Although, since it does take the question of zombies very seriously, I suppose it doesn’t qualify as “hard” (realistic, plausible) sci-fi.
I almost recommended this one; the rediscovery of ancient technology and combat techniques makes it worth it alone. The end sort of petered out for me so I guess I’m holding a grudge.
I couldn’t agree more! I’ll second this selection. I need to pick up Calley’s War from this one. Like the Honerverse this one has some great offshoots.
Ooh! Ooh! The Foreigner Universe series by Cherryh is good, too. At least, the first one, Foreigner, is good.
Also, while nominally Alliance-Union, the Chanur novels are rather separate in scope, and also v. good.
I knew I’d have to defend that selection. There’s a couple of reasons I included it, the biggie being that most your basic W.o.W. story breaks down when it comes to why. It’s never mentioned in the original. If Footfall has a reason, I can’t remember it. Independence Day throws one in as an afterthought but that one breaks down on examination. To steal our resources, please, everything down here is already heavily abundant in the solar system; the only reason to takes ours is thoroughness.
Spoilerish:
The xenophobia/slavery makes for a consistent if repulsive reason. Further the alien’s pettiness, all the more outrageous because it’s not revealed immediately. When the aliens kill the first few politicians, you have no idea why. The struggle that the humans go through learning to trust each other is again, more realistic. In the Tom Cruise W.o.W. movie, the only scene where I’m not actively rooting for the aliens is the basement scene with the nut. It seems to be human nature that no matter how crappy things are there’s someone ready and willing to make things just a little worst.

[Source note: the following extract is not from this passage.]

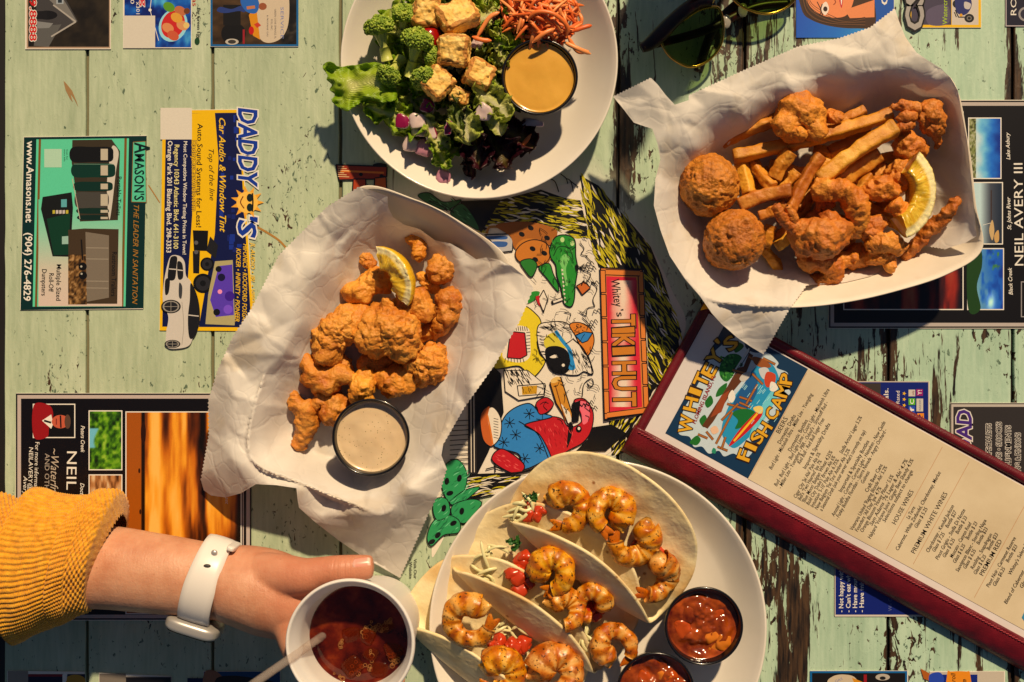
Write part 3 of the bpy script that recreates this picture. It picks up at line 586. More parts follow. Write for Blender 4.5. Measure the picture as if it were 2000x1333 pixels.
p.rect(1582, 1311, 1772, 1519, C(18, 96, 160)); p.rect(1586, 1315, 1768, 1519, C(24, 20, 18)); p.blob([(1616, 1340), (1626, 1322), (1650, 1318), (1672, 1326), (1684, 1360), (1640, 1400)], C(200, 184, 160)); p.poly([(1664, 1324), (1684, 1332), (1688, 1360), (1674, 1350)], C(210, 140, 24)); p.rect(1687, 1318, 1693, 1350, C(150, 24, 34)); p.ell(1724, 1323, 14, 6.5, C(180, 172, 160)); p.ell(1724, 1325, 6, 3.5, C(30, 28, 26)); p.text('GAS', 1632, 1334, 1646, 1328, 5, C(110, 120, 170)); p.build('artwork', th)
th, p = advert([(1815, 1311), (1962, 1311), (1962, 1520), (1815, 1520)], 'blue advert with orange tab peeking in at the bottom right corner')
p.rect(1816, 1313, 1961, 1519, C(190, 180, 170)); p.rect(1818, 1318, 1959, 1519, C(20, 40, 130)); p.rect(1909, 1312, 1961, 1360, C(196, 186, 172)); p.blob([(1850, 1316), (1858, 1312), (1886, 1312), (1895, 1318), (1896, 1380), (1850, 1380)], C(230, 140, 30)); p.text('roll', 1866, 1332, 1866, 1315, 9, C(20, 16, 12), .012, .2); p.text('Free', 1887, 1362, 1887, 1327, 9, C(20, 16, 12), .012, .2)
p.poly([(1798, 1306), (1816, 1316), (1814, 1330), (1804, 1326)], C(170, 90, 30)); p.blob([(1816, 1318), (1836, 1314), (1844, 1330), (1830, 1345), (1816, 1336)], C(40, 70, 180)); p.build('artwork', th)
# scuffs on the print
sc = thing('scratch_mark', W(135, 180, 0), 'brown scuff on the green boards at the upper left', 'scuff'); p = Print(.0002)
p.poly([(124, 158), (130, 164), (141, 178), (150, 200), (153, 210), (146, 196), (138, 184), (142, 200), (136, 192), (128, 176)], C(160, 126, 84)); p.build('print', sc)
sc = thing('scratch_mark', W(520, 460, 0), 'brown scuff between the car audio advert and the paper liner', 'scuff'); p = Print(.0002)
p.line([(503, 444), (524, 456), (545, 470), (560, 486)], 4, C(176, 128, 62), True); p.line([(290, 362), (312, 396)], 2, C(176, 128, 62)); p.build('print', sc)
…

The story is a little depressing sure, but the ending is very hopeful.
Paksenarrion is the protagonist in Elizabeth Moon’s first series. Poor farmer’s daughter, suffers a lot, makes good, etc. It was pretty formulaic. I kind of wondered if she did a similar thing only set in space.
A bioweapon was released that seemed likely to destroy their ecosystem, so they pooled their racial resources to build an Ark, in case the homeworld perished. The Fithp opened with an attack because it never occurred to them not to; that’s how things are done. You attack, and if you win you are in charge, if you lose you get high status for being tough to beat.

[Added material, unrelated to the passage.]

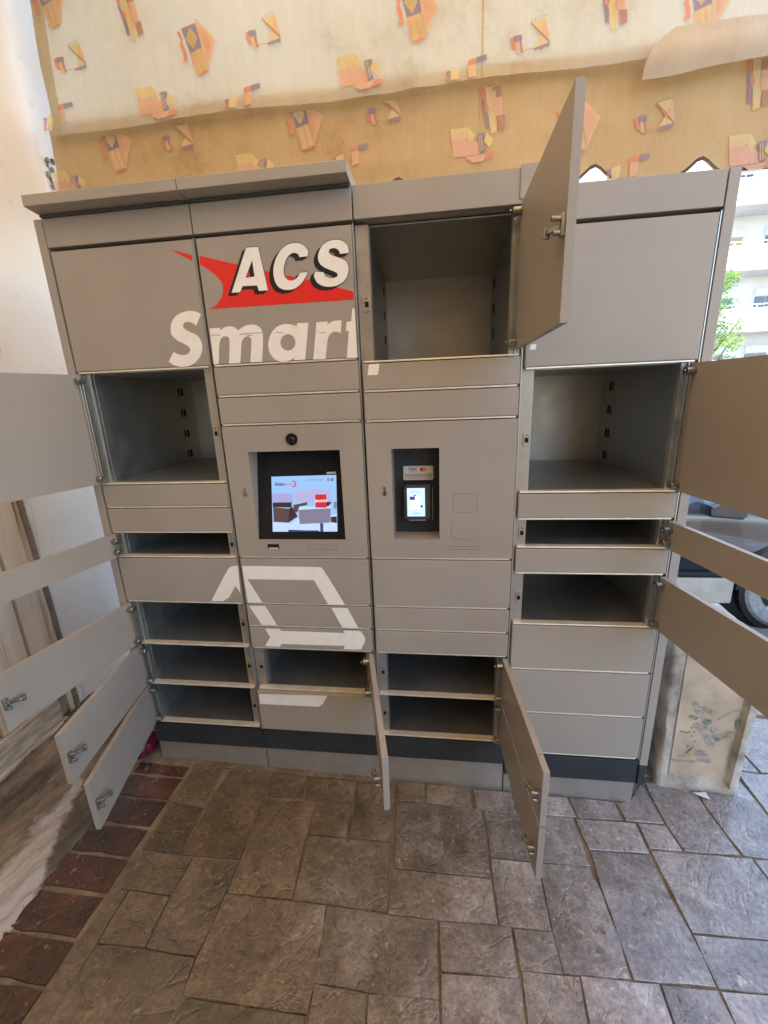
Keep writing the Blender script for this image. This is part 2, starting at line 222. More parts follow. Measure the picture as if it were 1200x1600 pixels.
    b1 = n.new('ShaderNodeBump'); b1.inputs['Strength'].default_value = .50*warp; b1.inputs['Distance'].default_value = .003; l.new(sq.outputs[0], b1.inputs['Height'])
    b2 = n.new('ShaderNodeBump'); b2.inputs['Strength'].default_value = .75*warp; b2.inputs['Distance'].default_value = .009; l.new(mid.outputs['Fac'], b2.inputs['Height']); l.new(b1.outputs[0], b2.inputs['Normal'])
    b4 = n.new('ShaderNodeBump'); b4.inputs['Strength'].default_value = .6*warp; b4.inputs['Distance'].default_value = .012; l.new(big.outputs['Fac'], b4.inputs['Height']); l.new(b2.outputs[0], b4.inputs['Normal'])
    b3 = n.new('ShaderNodeBump'); b3.inputs['Strength'].default_value = .55; b3.inputs['Distance'].default_value = .0035; l.new(fine.outputs['Fac'], b3.inputs['Height']); l.new(b4.outputs[0], b3.inputs['Normal'])
    l.new(b3.outputs[0], b.inputs['Normal'])
stone_nodes(STONE, (.080,.066,.050), (.128,.105,.080), (.19,.160,.128))
BRICKM = mat('edging_brick', (.1,.04,.025), .6); stone_nodes(BRICKM, (.032,.016,.010), (.06,.027,.017), (.11,.05,.03), .8); BRICKM.node_tree.nodes['Principled BSDF'].inputs['Coat Weight'].default_value = .1
MORTAR = mat('mortar', (.17,.125,.08), .9, var=.4, vscale=9, bump=.6, bscale=120)
ROUGH = mat('rough_plaster_ground', (.2,.15,.1), .85)
RCOL = mat('tarmac', (.16,.155,.15), .9, var=.12, vscale=3, bump=.5, bscale=90)
PAVE2 = mat('kerb_stone', (.45,.42,.38), .8, var=.1, vscale=7, bump=.3, bscale=40)

def sheet(name, x0, x1, y0, y1, dz, m, parent=None):
    v = [(x, y, F(x)+dz) for y in (y0,y1) for x in (x0,x1)]
    return link(name, mesh(name, v, [(0,1,3,2)], m), parent)
ground = sheet('ground', -.62, 30, -14, 1.16, -.0065, MORTAR); meta(ground, kind='structure')
road = meta(link('road', mesh('road', [(x,y,F(x)-.17) for y in (1.0,120) for x in (-60,120)], [(0,1,3,2)], RCOL)), kind='structure')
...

I’ve heard it compared to the Planet Pirates series she co-wrote, but with fewer constraints on how she wrote it ( due to having co-authors ). Not much like the Paksenarrion books.
Some of my favorites, a few of which are newer than others:
George R.R. Martin, Tuf Voyaging or Sandkings
Peter F. Hamilton, The Neutronium Alchemist series (very big, but worth it)
Arthur C. Clarke, Childhood’s End, 2001: A Space Odyssey and 2010: Odyssey Two
Larry Niven and Jerry Pournelle, The Mote in God’s Eye
Isaac Asimov, I, Robot or The Robots of Dawn
Do you like ST:TNG? Just about any Peter David book is worth a read, but I’m particularly fond of Q-in-Law and Imzadi. Diane Duane’s *Dark Mirror * is also excellent.
And also a vote for Heinlein’s The Moon is a Harsh Mistress or Starship Troopers.
Aren’t we stretching the definition of “recent” just a little bit?
Or a whole tremendous lots until it snaps?
Thanks for all the advice I just brought Altered Carbon and The Carpet Makers for holiday trip home. (looking at the state of Heathrow it doesn’t look like I’ll have any shortage of time to read them ).
James Alan Gardner Expendable series. Great space opera with a twist, the latter ones are quite clever and funny.
And Julie Czerneda species imperative series Survival and check out her older stuff too. Found this in Toronto (why don’t we get more foreign, even though Canada is right next door, authors in the us bookstores?)
I kinda blew through this thread, but has anyone mentioned Spin by Robert Charles Wilson. I read it a few months ago a loved it. Gonna keep an eye on this author.